Westfield winery owner is skeptical
Westfield winery Johnson Estate said the Farm Bureau is “ignorant” for backing the bill.
“It’s very simple logic to say, ‘Gee, more outlets for wine, therefore we ought to sell more wine, therefore the tide ought to lift all boats and that ought to lift New York wineries,’” winery owner Fred Johnson said. “Unfortunately, that is superficial and facile, and the effect of putting wine in grocery stores, the way it’s done, will actually hurt New York wineries.”
The only type of wine that makes sense economically for grocery stores are big, inexpensive California brands and brands from the biggest importers, Johnson said.

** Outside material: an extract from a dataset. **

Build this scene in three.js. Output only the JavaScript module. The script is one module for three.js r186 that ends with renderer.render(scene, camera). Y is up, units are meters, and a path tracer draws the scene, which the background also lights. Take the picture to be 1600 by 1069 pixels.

“So, what’s just going to happen is the supermarkets will stock the very fast-moving items, which are also the fast-moving items in the little liquor stores. That’ll suck that business out of the little liquor stores,” he said. “Big guys like (The Premier Group) probably can survive it, but the little guys all around the small towns of New York − that’s just going to knock enough out of their business. They’re going to fold. And all those little guys are my customers.”
A better solution, Johnson said, would be a measure that would allow grocery stores to have local liquor stores open store-within-a-store formats in supermarkets. It would balance convenience for consumers with fairness for liquor stores.
It would be more fair than having liquor stores, which have been constrained since Prohibition from opening more than one location in New York, suddenly compete with big, deeper-pocketed grocery chains, he said.
“They were held down for 90 years, until all of a sudden, they want to throw them and even their smaller cohorts into the major league football team up against the Wegmans and Tops,” he said. “It’s just terribly unfair.”